▶ **To do**: Reproduce nothing but the lines from the one with "Recreate this scene" through the one with "SC.camera = cam", exactly and with both ends. Omit pictures.

▶ **Listing**:
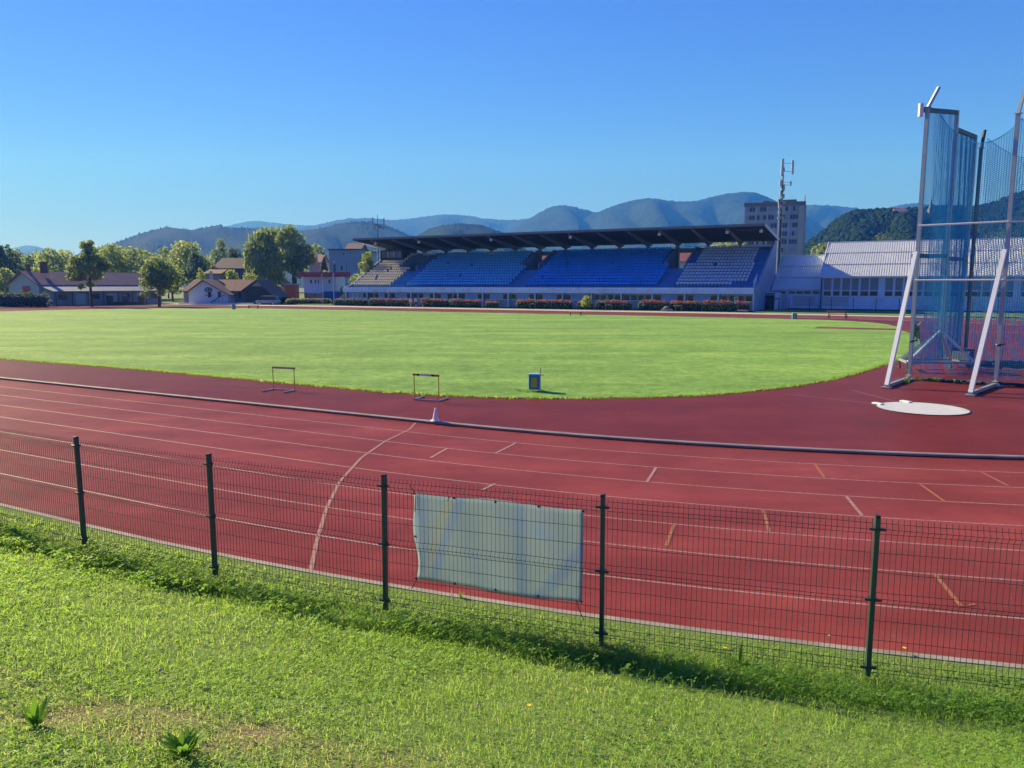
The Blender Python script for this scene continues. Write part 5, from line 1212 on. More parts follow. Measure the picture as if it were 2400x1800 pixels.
# brick pillars and low wall before its yard
yd = thing('brick_wall', 'low brick wall with stubby pillars before the gabled house yard', 'garden wall', P(135, 712, 146).to_2d().to_3d(), R(0))
mb = MB(); mb.span((0, 0, 0), (16.5, .3, .55)); mb.build('wall', mat('old_brick', (.16, .095, .075), .9, .25, .8, fine=9), yd)
for k_ in range(6): mb = MB(); mb.span((.5 + k_ * 3.0, -.08, 0), (1.6 + k_ * 3.0, .38, 1.7)); mb.build('pillar', mat('old_brick', (.16, .095, .075)), yd)

Yc = 150; c0 = P(478, 690, Yc); sc = Yc / FPX; cx_ = lambda px: (px - 478) * sc; cz = lambda py: PZ(py, Yc)
ch = thing('clubhouse', 'white gabled clubhouse with a dark oval emblem and brown roofs', 'clubhouse', (c0.x, Yc, 0))
zr, zl = cz(658), cz(683)
mb = MB(); mb.prism([(cx_(442), 0), (cx_(533), 0), (cx_(533), cz(688)), (0, zr), (cx_(442), cz(684))], 'y', 0, 9); mb.build('wall', M_lwhite, ch)
mb = MB(); roofslab(mb, (cx_(540), -.5, cz(691.5)), (cx_(540), 9, cz(691.5)), (0, -.5, zr + .2), (0, 9, zr + .2)); roofslab(mb, (cx_(436), 9, cz(686)), (cx_(436), -.5, cz(686)), (-.01, 9, zr + .19), (-.01, -.5, zr + .19)); rc = mb.build('roof', M_tile2, ch)
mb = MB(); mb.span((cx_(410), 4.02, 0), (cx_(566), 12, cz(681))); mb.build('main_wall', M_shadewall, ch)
mb = MB(); roofslab(mb, (cx_(408), 3.2, cz(682)), (cx_(600), 3.2, cz(682)), (cx_(418), 8, zr + .3), (cx_(597), 8, zr + .3)); roofslab(mb, (cx_(600), 13, cz(682)), (cx_(408), 13, cz(682)), (cx_(597), 8.01, zr + .29), (cx_(418), 8.01, zr + .29)); mb.build('main_roof', mat('red_brown_tiles', (.22, .11, .085), .85, .15, .5, fine=7), ch)
mb = MB(); mb.prism([(cx_(564), 0), (cx_(640), 0), (cx_(640), cz(700)), (cx_(596), zr), (cx_(564), cz(678))], 'y', 2.0, 10); mb.build('barn_wall', M_darkwood, ch)
mb = MB(); mb.prism([(cx_(582), cz(671)), (cx_(609), cz(671)), (cx_(596), zr - .12)], 'y', 1.94, 1.998); mb.build('gable_panel', mat('gable_grey', (.30, .33, .36), .8), ch)
mb = MB(); roofslab(mb, (cx_(646), 1.2, cz(703)), (cx_(646), 10.5, cz(703)), (cx_(596), 1.2, zr + .28), (cx_(596), 10.5, zr + .28)); roofslab(mb, (cx_(560), 10.5, cz(680.5)), (cx_(560), 1.2, cz(680.5)), (cx_(595.9), 10.5, zr + .27), (cx_(595.9), 1.2, zr + .27)); mb.build('barn_roof', M_tile2, ch)
mb = MB(); n = 28; vs = []
for r, y_ in ((1.0, -.05), (.72, -.05), (.72, -.04), (1.0, -.002)):
    for k_ in range(n): a = 2 * PI * k_ / n; vs.append((cx_(480 + 9) * 1 + r * .78 * math.cos(a), y_, cz(679.5) + r * .52 * math.sin(a)))
mb.add(vs, [(i * n + k_, i * n + (k_ + 1) % n, ((i + 1) % 4) * n + (k_ + 1) % n, ((i + 1) % 4) * n + k_) for i in range(4) for k_ in range(n)])
mb.box((cx_(489) + .05, -.04, cz(679)), (.28, .05, .6)); mb.box((cx_(489) - .3, -.04, cz(679.5)), (.16, .05, .5)); mb.box((cx_(489) + .35, -.04, cz(679.5)), (.14, .05, .45)); mb.build('emblem', mat('emblem_navy', (.03, .05, .10), .6), ch)
mb = MB()
for k_, w_ in enumerate((.13, .09, .12, .05, .12, .1, .13, .06, .11)): mb.box((cx_(482) + k_ * .17, -.03, cz(691.7)), (w_, .05, .20 if k_ % 3 else .26))
mb.build('sign_lettering', mat('emblem_navy', (.03, .05, .10)), ch)
for a, b_, t_, o_ in ((487.2, 494.8, 684, 697), (510.5, 517.5, 684, 697)):
    mb = MB(); mb.span((cx_(a), -.05, cz(o_)), (cx_(b_), -.003, cz(t_)), 0); mb.span((cx_(a) + .06, -.06, cz(o_) + .06), (cx_(b_) - .06, -.051, cz(t_) - .06), 1); mb.build('window', [M_darkwood, M_glass], ch)
for a, b_, t_, o_, nm in ((415, 424, 694, 715, 'door'), (541, 548, 686, 700, 'window'), (427, 436, 693, 699, 'window')):
    mb = MB(); mb.span((cx_(a), 3.93, max(0, cz(o_))), (cx_(b_), 3.99, cz(t_))); mb.build(nm, M_glass if nm == 'window' else mat('blue_grey_door', (.14, .19, .26), .5), ch)
mb = MB(); mb.bar((cx_(494), -.9, .05), (cx_(521), -.9, cz(693)), .12, .14); mb.bar((cx_(521), -.9, cz(693)), (cx_(531), -.9, cz(692.5)), .1, .1)
for q in (500, 508, 516, 524): mb.bar((cx_(q), -.9, 0), (cx_(q), -.9, min(cz(693), .05 + (cz(693)) * (q - 494) / 27)), .05, .05)
mb.build('ramp_rail', M_darksteel, ch)
mb = MB(); mb.box((cx_(455), 9, zr + 1.1), (.5, .5, 1.8)); mb.build('chimney', M_cream, ch)
mb = MB(); mb.tube([(cx_(540), 3.0, cz(660)), (cx_(536), 2.8, cz(681)), (cx_(536), 3.0, .1)], .05, 6); mb.build('downpipe', M_alu, ch)
tr_ = MB(); tr_.span((cx_(430), -2.4, .06), (cx_(600), -1.6, .25)); tag(tr_.build('kerb', M_white), 'pale kerb before the clubhouse', kind='structure'); COL.objects[-1].location = (c0.x, Yc, 0)

def block(name, label, cat, px0, px1, pytop, Y, depth, m, roofm=None, roofh=0, wins=(), rz=0):
    a, b_ = P(px0, 690, Y), P(px1, 690, Y); t_ = thing(name, label, cat, (a.x, Y, 0), rz); w_ = b_.x - a.x; h = PZ(pytop, Y)
    mb = MB(); mb.span((0, 0, -.2), (w_, depth, h)); mb.build('wall', m, t_)
    if roofm:
        mb = MB()
        if roofh > .6: roofslab(mb, (-.5, -.5, h - .1), (w_ + .5, -.5, h - .1), (-.5, depth / 2, h + roofh), (w_ + .5, depth / 2, h + roofh)); roofslab(mb, (w_ + .5, depth + .5, h - .1), (-.5, depth + .5, h - .1), (w_ + .5, depth / 2 + .01, h + roofh - .01), (-.5, depth / 2 + .01, h + roofh - .01)); mb.prism([(0, h), (depth, h), (depth / 2, h + roofh - .15)], 'x', .02, w_ - .02)
        else: mb.span((-.3, -.6, h), (w_ + .3, depth + .3, h + roofh))
        mb.build('roof', roofm, t_)
    for (p0_, p1_, t0_, t1_) in wins:
        x0, x1 = P(p0_, 690, Y).x - a.x, P(p1_, 690, Y).x - a.x; mb = MB(); mb.span((x0, -.06, PZ(t1_, Y)), (x1, -.003, PZ(t0_, Y)), 0); mb.span((x0 + .08, -.07, PZ(t1_, Y) + .08), (x1 - .08, -.061, PZ(t0_, Y) - .08), 1); mb.build('window', [M_frame, M_glass], t_)
    return t_
Yk = 170
kk = block('kiosk_building', 'small white building with a red flat roof left of the grandstand', 'building', 713, 789, 645, Yk, 9, M_lwhite, M_red, .55, ((727, 733, 655, 665), (738, 742.5, 655, 665), (745, 749.5, 655, 665), (770, 776, 655, 665)))
mb = MB(); w_ = P(789, 690, Yk).x - P(713, 690, Yk).x; mb.span((-.5, -1.0, PZ(649, Yk)), (P(824, 690, Yk).x - P(713, 690, Yk).x, -.61, PZ(638, Yk))); mb.build('roof_fascia', mat('wine_fascia', (.36, .04, .06), .6, .12), kk)
mb = MB(); mb.span((-1.0, -2.6, PZ(687.5, Yk)), (w_ * .62, -.01, PZ(685, Yk))); mb.build('canopy', M_alu, kk)
for q in (0, .25, .5): mb = MB(); mb.tube([(w_ * q - .6, -2.4, 0), (w_ * q - .6, -2.4, PZ(687.5, Yk))], .06, 6); mb.build('canopy_post', M_darksteel, kk)
mb = MB(); mb.span((w_ * .63, -.25, 0), (P(823, 690, Yk).x - P(713, 690, Yk).x, -.02, PZ(683, Yk))); mb.build('blue_boarding', mat('blue_boarding', (.03, .11, .34), .6, .2), kk)
bp = P(783.5, 715, 142); t_ = thing('flag_pole', 'plain pale blue pole beside the left end of the stand', 'pole', (bp.x, 142, 0)); mb = MB(); mb.tube([(0, 0, 0), (0, 0, PZ(640, 142))], .10, 8); mb.build('pole_tube', mat('pale_blue_steel', (.28, .40, .55), .5, .1), t_); mb = MB(); mb.lathe([(.2, 0), (.2, .05), (.11, .12)], 10); mb.build('base', M_darksteel, t_)
bp = P(757, 715, 148); t_ = thing('lamp_pole', 'thin grey pole before the red roofed kiosk', 'pole', (bp.x, 148, 0)); mb = MB(); mb.tube([(0, 0, 0), (0, 0, PZ(642, 148))], .07, 8); mb.build('pole_tube', M_galv, t_); mb = MB(); mb.box((0, -.3, PZ(643, 148)), (.25, .7, .12)); mb.build('lamp_head', M_galv, t_)
block('office_block', 'large windowless grey blue block behind the kiosk', 'building', 774, 850, 586, 236, 26, mat('office_grey', (.27, .34, .42), .85, .12, .15), M_darksteel, .35, ((806, 811, 592, 599), (822, 827, 591, 596), (800, 806, 622, 634), (812, 815, 612, 636)))
block('tenement_house', 'reddish roofed house peeping over the grey block', 'house', 812, 846, 586, 300, 16, mat('brick_red', (.28, .12, .10), .85, .2), M_tile2, 3.0)
block('pink_house', 'small pink house between willow and spruce', 'house', 728, 752, 614, 245, 12, mat('pink_render', (.42, .28, .26), .85, .1), mat('pink_tiles', (.34, .20, .18), .85, .2), 2.8, ((734, 738, 618, 624),))
block('brown_house', 'dark brown roofed house behind the clubhouse trees', 'house', 506, 572, 628, 205, 14, mat('dark_render', (.13, .10, .11), .85, .2), mat('dark_tiles', (.085, .055, .06), .85, .2, .5, fine=7), 2.9, ((520, 526, 632, 640), (548, 554, 632, 640)))
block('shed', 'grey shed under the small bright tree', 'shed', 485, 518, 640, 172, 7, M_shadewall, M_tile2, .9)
block('orange_truck', 'orange and white box truck body behind the leaning trunk', 'truck', 668, 692, 668, 162, 3, mat('orange_tarp', (.62, .16, .05), .7, .12), mat('truck_white', (.5, .46, .44), .6), .3, ())
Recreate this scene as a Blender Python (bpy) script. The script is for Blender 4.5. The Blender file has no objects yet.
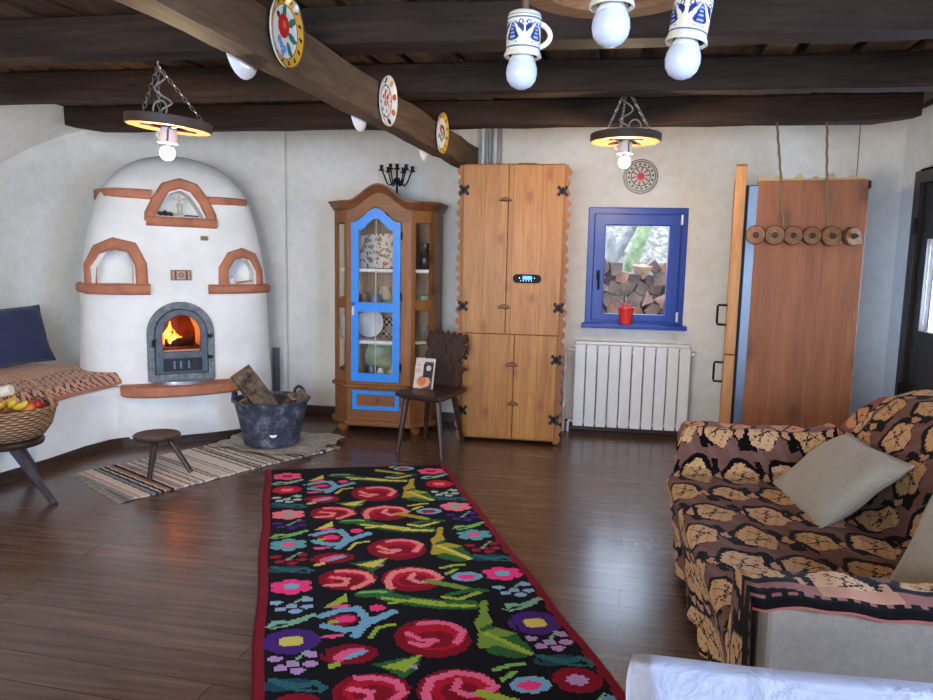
import bpy, bmesh, math, random
import numpy as np
from mathutils import Vector, Matrix
random.seed(7)
SC = bpy.context.scene
COL = SC.collection
PI = math.pi
def R(d): return math.radians(d)

# ------------------------------------------------------------------ camera
cam_d = bpy.data.cameras.new('camera'); cam = bpy.data.objects.new('camera', cam_d); COL.objects.link(cam)
cam_d.sensor_fit = 'HORIZONTAL'; cam_d.sensor_width = 36; cam_d.lens = 720/933*36; cam_d.clip_start = .02; cam_d.clip_end = 200
_p, _r, _y = R(7.2), R(1.17), R(9)
Fv = Vector((-math.sin(_y)*math.cos(_p), math.cos(_y)*math.cos(_p), -math.sin(_p)))
R0 = Vector((math.cos(_y), math.sin(_y), 0)); U0 = R0.cross(Fv)
Rv = R0*math.cos(_r) + U0*math.sin(_r); Uv = -R0*math.sin(_r) + U0*math.cos(_r)
cam.matrix_world = Matrix(((Rv.x, Uv.x, -Fv.x, 0), (Rv.y, Uv.y, -Fv.y, 0), (Rv.z, Uv.z, -Fv.z, 1.25), (0, 0, 0, 1)))
SC.camera = cam

# ------------------------------------------------------------------ materials
def lin(c):
    if isinstance(c, (int, float)): c = (c, c, c)
    o = []
    for v in c[:3]:
        v = v/255
        o.append(v/12.92 if v <= .04045 else ((v+.055)/1.055)**2.4)
    return tuple(o)
def L4(c): return lin(c)+(1,)
MATS = {}
class NT:
    def __init__(s, name):
        s.m = bpy.data.materials.new(name); s.m.use_nodes = True
        s.t = s.m.node_tree; s.n = s.t.nodes; s.b = s.n['Principled BSDF']; s.out = s.n['Material Output']
        s.tc = s.n.new('ShaderNodeTexCoord')
    def link(s, a, b): s.t.links.new(a, b)
    def mapping(s, scale=(1,1,1), rot=(0,0,0), src='Object'):
        mp = s.n.new('ShaderNodeMapping'); mp.inputs['Scale'].default_value = scale; mp.inputs['Rotation'].default_value = rot
        s.link(s.tc.outputs[src], mp.inputs[0]); return mp.outputs[0]
    def noise(s, vec, scale, detail=6, rough=.6, dist=0):
        k = s.n.new('ShaderNodeTexNoise'); k.inputs['Scale'].default_value = scale; k.inputs['Detail'].default_value = detail
        k.inputs['Roughness'].default_value = rough; k.inputs['Distortion'].default_value = dist
        s.link(vec, k.inputs['Vector']); return k.outputs['Fac']
    def ramp(s, fac, stops):
        k = s.n.new('ShaderNodeValToRGB'); e = k.color_ramp.elements
        while len(e) < len(stops): e.new(.5)
        for el, (p, c) in zip(e, stops): el.position = p; el.color = c if len(c) == 4 else tuple(c)+(1,)
        s.link(fac, k.inputs[0]); return k.outputs[0]
    def mix(s, fac, a, b, mode='MIX'):
        k = s.n.new('ShaderNodeMix'); k.data_type = 'RGBA'; k.blend_type = mode
        for i, v in ((0, fac), (6, a), (7, b)):
            if isinstance(v, (int, float)): k.inputs[i].default_value = v
            elif isinstance(v, tuple): k.inputs[i].default_value = v
            else: s.link(v, k.inputs[i])
        return k.outputs[2]
    def math(s, op, a, b=0):
        k = s.n.new('ShaderNodeMath'); k.operation = op
        for i, v in ((0, a), (1, b)):
            if isinstance(v, (int, float)): k.inputs[i].default_value = v
            else: s.link(v, k.inputs[i])
        return k.outputs[0]
    def bump(s, h, strength=.3, dist=.01):
        k = s.n.new('ShaderNodeBump'); k.inputs['Strength'].default_value = strength; k.inputs['Distance'].default_value = dist
        s.link(h, k.inputs['Height']); s.link(k.outputs[0], s.b.inputs['Normal'])
    def col(s, v):
        if isinstance(v, tuple): s.b.inputs['Base Color'].default_value = v
        else: s.link(v, s.b.inputs['Base Color'])
    def set(s, rough=.6, metal=0, spec=.5, sheen=0):
        s.b.inputs['Roughness'].default_value = rough; s.b.inputs['Metallic'].default_value = metal
        s.b.inputs['Specular IOR Level'].default_value = spec
        if sheen: s.b.inputs['Sheen Weight'].default_value = sheen
def plain(name, c, rough=.6, metal=0, var=.12, scale=12, bump=.15, bd=.004, spec=.5, sheen=0):
    if name in MATS: return MATS[name]
    t = NT(name); v = t.mapping()
    f = t.noise(v, scale)
    a = lin(c)
    lo = tuple(max(0, x*(1-var*1.6)) for x in a); hi = tuple(min(1, x*(1+var*1.6)) for x in a)
    t.col(t.ramp(f, [(.3, lo), (.7, hi)])); t.set(rough, metal, spec, sheen)
    if bump: t.bump(t.noise(v, scale*4), bump, bd)
    MATS[name] = t.m; return t.m
def wood(name, c1, c2, axis='z', scale=1., rough=.5, knots=0, cdark=None, bump=.25, spec=.4, board=0, baxis=0, line=.3):
    if name in MATS: return MATS[name]
    t = NT(name)
    st = {'x': (1.2, 14, 14), 'y': (14, 1.2, 14), 'z': (14, 14, 1.2)}[axis]
    v = t.mapping(tuple(k*scale for k in st))
    f = t.noise(v, 1.6, 8, .62, .8); g = t.noise(v, 6, 4, .7, .2)
    c = t.ramp(f, [(.28, lin(c1)), (.5, tuple((x+y)/2 for x, y in zip(lin(c1), lin(c2)))), (.72, lin(c2))])
    c = t.mix(.25, c, t.ramp(g, [(.35, (.35,.3,.28)), (.6, (1,1,1))]), 'MULTIPLY')
    if board:
        x = t.n.new('ShaderNodeSeparateXYZ'); t.link(t.tc.outputs['Object'], x.inputs[0])
        q = t.math('DIVIDE', x.outputs[baxis], board)
        wn = t.n.new('ShaderNodeTexWhiteNoise'); wn.noise_dimensions = '1D'; t.link(t.math('FLOOR', q), wn.inputs['W'])
        c = t.mix(.55, c, t.ramp(wn.outputs['Value'], [(0, (.62,.58,.55)), (1, (1,1,1))]), 'MULTIPLY')
        fr = t.math('FRACT', q)
        ln = t.math('LESS_THAN', t.math('ABSOLUTE', t.math('SUBTRACT', fr, .5)), .488)
        c = t.mix(t.math('SUBTRACT', 1, ln), c, tuple(x*line for x in lin(c1))+(1,))
    if knots:
        sx_ = t.n.new('ShaderNodeSeparateXYZ'); t.link(t.tc.outputs['Object'], sx_.inputs[0]); cx_ = t.n.new('ShaderNodeCombineXYZ')
        t.link(t.math('MULTIPLY', sx_.outputs[0], 5.2), cx_.inputs[0]); t.link(t.math('MULTIPLY', sx_.outputs[2], 3.1), cx_.inputs[1])
        vo = t.n.new('ShaderNodeTexVoronoi'); vo.voronoi_dimensions = '2D'; vo.inputs['Scale'].default_value = knots; t.link(cx_.outputs[0], vo.inputs['Vector'])
        k = t.ramp(t.math('ADD', vo.outputs['Distance'], t.math('MULTIPLY', g, .06)), [(.08, (.9,.9,.9)), (.12, (.35,.35,.35)), (.2, (0,0,0))])
        c = t.mix(k, c, L4(cdark or (96, 48, 24)))
    t.col(c); t.set(rough, 0, spec); t.bump(g, bump, .003)
    MATS[name] = t.m; return t.m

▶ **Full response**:
Recreate this scene as a Blender Python (bpy) script. The script is for Blender 4.5. The Blender file has no objects yet.
import bpy, bmesh, math, random
import numpy as np
from mathutils import Vector, Matrix
random.seed(7)
SC = bpy.context.scene
COL = SC.collection
PI = math.pi
def R(d): return math.radians(d)

# ------------------------------------------------------------------ camera
cam_d = bpy.data.cameras.new('camera'); cam = bpy.data.objects.new('camera', cam_d); COL.objects.link(cam)
cam_d.sensor_fit = 'HORIZONTAL'; cam_d.sensor_width = 36; cam_d.lens = 720/933*36; cam_d.clip_start = .02; cam_d.clip_end = 200
_p, _r, _y = R(7.2), R(1.17), R(9)
Fv = Vector((-math.sin(_y)*math.cos(_p), math.cos(_y)*math.cos(_p), -math.sin(_p)))
R0 = Vector((math.cos(_y), math.sin(_y), 0)); U0 = R0.cross(Fv)
Rv = R0*math.cos(_r) + U0*math.sin(_r); Uv = -R0*math.sin(_r) + U0*math.cos(_r)
cam.matrix_world = Matrix(((Rv.x, Uv.x, -Fv.x, 0), (Rv.y, Uv.y, -Fv.y, 0), (Rv.z, Uv.z, -Fv.z, 1.25), (0, 0, 0, 1)))
SC.camera = cam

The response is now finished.